> PROBLEM TO WORK ON
Find the line containing "Write part 4". Retype it and every line after it through the end of the entries, exactly as written, with nothing added.

(Records from a collection)
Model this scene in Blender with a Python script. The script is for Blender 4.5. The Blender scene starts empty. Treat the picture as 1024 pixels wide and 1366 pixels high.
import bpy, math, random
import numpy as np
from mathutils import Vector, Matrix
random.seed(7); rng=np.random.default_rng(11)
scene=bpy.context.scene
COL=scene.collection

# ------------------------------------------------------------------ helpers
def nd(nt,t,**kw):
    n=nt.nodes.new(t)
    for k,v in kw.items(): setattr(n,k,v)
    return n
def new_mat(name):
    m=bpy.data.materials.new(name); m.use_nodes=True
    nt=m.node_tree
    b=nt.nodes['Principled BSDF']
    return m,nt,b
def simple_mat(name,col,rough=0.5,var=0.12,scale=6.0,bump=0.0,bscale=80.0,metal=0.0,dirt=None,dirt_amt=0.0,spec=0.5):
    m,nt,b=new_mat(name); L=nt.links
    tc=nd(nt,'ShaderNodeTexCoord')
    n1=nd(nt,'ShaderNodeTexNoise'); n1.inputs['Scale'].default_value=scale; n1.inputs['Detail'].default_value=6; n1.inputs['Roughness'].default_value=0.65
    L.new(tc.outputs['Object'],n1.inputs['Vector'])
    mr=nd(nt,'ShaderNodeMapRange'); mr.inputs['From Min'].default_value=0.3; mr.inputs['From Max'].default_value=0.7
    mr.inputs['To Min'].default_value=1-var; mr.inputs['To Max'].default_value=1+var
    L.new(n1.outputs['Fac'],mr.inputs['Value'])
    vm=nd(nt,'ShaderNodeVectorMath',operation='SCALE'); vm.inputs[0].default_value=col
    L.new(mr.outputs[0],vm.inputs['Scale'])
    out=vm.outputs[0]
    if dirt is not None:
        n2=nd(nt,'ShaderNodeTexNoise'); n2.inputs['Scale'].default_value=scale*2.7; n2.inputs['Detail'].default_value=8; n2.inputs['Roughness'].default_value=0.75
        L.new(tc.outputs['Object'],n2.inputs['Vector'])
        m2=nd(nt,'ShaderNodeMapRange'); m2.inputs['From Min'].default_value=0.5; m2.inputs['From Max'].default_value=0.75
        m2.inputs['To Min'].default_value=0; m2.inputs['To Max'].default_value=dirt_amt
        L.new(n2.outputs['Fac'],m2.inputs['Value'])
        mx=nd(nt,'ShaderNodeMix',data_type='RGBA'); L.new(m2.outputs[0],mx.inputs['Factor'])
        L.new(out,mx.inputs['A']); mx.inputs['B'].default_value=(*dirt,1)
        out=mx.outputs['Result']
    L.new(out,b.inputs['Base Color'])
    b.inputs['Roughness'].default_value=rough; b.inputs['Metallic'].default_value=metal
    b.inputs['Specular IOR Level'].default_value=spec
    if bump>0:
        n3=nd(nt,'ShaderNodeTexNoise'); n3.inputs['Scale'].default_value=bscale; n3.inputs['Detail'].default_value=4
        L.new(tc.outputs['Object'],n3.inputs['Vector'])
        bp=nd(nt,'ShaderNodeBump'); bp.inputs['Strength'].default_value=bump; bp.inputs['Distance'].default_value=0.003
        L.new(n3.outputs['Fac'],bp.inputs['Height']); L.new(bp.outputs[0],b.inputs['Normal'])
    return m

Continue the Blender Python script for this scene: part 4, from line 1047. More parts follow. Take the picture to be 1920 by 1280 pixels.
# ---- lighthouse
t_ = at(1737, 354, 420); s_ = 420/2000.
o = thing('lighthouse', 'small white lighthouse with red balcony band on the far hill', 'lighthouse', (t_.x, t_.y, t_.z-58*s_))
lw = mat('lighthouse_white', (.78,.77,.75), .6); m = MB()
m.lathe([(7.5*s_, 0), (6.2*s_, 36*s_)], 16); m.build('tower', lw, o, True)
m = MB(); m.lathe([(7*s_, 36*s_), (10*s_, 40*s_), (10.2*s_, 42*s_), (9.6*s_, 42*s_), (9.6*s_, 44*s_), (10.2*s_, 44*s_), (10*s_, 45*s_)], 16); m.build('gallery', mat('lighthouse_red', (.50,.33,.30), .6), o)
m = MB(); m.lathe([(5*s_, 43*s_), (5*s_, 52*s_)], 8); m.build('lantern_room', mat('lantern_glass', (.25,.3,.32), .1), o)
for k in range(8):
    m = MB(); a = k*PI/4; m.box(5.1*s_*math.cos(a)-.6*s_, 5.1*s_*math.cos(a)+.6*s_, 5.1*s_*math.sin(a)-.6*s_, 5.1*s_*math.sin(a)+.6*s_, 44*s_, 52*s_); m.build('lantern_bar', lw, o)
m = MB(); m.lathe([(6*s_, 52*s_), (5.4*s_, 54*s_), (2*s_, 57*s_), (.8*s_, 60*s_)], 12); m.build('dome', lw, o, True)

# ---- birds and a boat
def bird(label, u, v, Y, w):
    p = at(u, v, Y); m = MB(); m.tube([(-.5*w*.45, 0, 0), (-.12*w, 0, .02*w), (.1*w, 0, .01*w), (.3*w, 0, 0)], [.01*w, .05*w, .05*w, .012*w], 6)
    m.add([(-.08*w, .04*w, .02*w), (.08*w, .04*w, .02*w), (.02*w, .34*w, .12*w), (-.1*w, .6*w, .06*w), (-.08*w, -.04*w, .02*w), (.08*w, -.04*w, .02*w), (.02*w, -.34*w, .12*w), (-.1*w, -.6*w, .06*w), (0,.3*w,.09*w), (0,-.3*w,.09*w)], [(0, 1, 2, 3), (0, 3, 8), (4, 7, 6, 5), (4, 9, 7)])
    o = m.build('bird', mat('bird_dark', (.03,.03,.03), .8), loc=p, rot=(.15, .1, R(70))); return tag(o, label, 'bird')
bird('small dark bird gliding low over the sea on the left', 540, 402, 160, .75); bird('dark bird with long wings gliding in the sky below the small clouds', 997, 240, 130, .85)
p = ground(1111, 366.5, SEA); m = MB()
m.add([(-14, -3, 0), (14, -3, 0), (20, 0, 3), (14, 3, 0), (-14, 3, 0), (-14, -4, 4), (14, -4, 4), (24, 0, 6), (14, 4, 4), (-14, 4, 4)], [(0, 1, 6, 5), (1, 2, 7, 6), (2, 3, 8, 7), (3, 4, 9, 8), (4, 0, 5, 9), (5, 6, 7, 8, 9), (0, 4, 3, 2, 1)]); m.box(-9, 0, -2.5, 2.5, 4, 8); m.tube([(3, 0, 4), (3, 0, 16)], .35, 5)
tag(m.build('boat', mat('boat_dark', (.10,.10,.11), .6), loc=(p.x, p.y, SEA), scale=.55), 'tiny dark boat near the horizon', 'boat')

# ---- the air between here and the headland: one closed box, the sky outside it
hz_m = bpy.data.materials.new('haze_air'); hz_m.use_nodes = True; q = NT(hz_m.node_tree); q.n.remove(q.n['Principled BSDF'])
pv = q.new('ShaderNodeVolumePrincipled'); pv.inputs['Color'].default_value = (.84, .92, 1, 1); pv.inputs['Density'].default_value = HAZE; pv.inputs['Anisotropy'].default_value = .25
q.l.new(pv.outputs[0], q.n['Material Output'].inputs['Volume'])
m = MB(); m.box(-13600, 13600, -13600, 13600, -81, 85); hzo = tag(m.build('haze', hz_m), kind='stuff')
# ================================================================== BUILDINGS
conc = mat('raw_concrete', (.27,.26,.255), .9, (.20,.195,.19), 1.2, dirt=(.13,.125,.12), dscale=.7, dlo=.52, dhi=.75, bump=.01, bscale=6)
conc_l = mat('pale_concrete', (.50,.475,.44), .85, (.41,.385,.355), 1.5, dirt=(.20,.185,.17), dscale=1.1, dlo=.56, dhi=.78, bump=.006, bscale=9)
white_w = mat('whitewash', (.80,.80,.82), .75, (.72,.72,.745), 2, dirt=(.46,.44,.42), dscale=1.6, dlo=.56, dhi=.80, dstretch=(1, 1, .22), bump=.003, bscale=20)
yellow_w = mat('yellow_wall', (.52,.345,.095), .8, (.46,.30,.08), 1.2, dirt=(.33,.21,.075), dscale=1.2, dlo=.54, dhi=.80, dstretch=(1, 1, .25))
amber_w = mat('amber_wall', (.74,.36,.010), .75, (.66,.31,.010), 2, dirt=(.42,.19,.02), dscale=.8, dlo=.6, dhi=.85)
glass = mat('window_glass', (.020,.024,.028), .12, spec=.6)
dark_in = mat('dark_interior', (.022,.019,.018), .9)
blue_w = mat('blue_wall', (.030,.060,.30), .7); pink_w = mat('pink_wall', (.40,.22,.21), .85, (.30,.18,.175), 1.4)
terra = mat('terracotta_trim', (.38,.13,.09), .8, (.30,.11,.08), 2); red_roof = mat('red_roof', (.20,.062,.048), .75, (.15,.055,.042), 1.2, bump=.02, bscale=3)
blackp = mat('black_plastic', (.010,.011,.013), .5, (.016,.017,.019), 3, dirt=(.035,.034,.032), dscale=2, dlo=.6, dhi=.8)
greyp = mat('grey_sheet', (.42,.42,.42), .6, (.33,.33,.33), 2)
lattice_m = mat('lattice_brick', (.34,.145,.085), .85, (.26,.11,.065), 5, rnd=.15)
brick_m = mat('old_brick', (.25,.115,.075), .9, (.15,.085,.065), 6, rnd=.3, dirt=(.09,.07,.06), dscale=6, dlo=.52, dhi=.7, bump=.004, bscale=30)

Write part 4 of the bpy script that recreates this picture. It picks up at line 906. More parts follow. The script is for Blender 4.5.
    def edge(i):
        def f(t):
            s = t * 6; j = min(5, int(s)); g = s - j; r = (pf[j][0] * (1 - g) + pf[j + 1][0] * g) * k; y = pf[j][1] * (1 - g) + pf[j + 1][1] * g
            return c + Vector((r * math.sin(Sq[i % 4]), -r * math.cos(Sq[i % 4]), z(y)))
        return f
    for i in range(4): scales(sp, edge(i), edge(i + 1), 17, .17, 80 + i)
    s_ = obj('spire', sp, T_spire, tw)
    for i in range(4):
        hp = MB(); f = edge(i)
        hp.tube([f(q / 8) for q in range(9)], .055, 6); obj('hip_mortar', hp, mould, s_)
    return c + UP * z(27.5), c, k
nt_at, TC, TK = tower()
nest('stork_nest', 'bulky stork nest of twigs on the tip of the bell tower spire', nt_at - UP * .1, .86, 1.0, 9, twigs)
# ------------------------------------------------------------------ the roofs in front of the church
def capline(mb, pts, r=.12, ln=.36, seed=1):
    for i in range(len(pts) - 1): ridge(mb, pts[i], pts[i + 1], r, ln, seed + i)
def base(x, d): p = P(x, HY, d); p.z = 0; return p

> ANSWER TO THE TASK
Write part 4 of the bpy script that recreates this picture. It picks up at line 906. More parts follow. The script is for Blender 4.5.
    def edge(i):
        def f(t):
            s = t * 6; j = min(5, int(s)); g = s - j; r = (pf[j][0] * (1 - g) + pf[j + 1][0] * g) * k; y = pf[j][1] * (1 - g) + pf[j + 1][1] * g
            return c + Vector((r * math.sin(Sq[i % 4]), -r * math.cos(Sq[i % 4]), z(y)))
        return f
    for i in range(4): scales(sp, edge(i), edge(i + 1), 17, .17, 80 + i)
    s_ = obj('spire', sp, T_spire, tw)
    for i in range(4):
        hp = MB(); f = edge(i)
        hp.tube([f(q / 8) for q in range(9)], .055, 6); obj('hip_mortar', hp, mould, s_)
    return c + UP * z(27.5), c, k
nt_at, TC, TK = tower()
nest('stork_nest', 'bulky stork nest of twigs on the tip of the bell tower spire', nt_at - UP * .1, .86, 1.0, 9, twigs)
# ------------------------------------------------------------------ the roofs in front of the church
def capline(mb, pts, r=.12, ln=.36, seed=1):
    for i in range(len(pts) - 1): ridge(mb, pts[i], pts[i + 1], r, ln, seed + i)
def base(x, d): p = P(x, HY, d); p.z = 0; return p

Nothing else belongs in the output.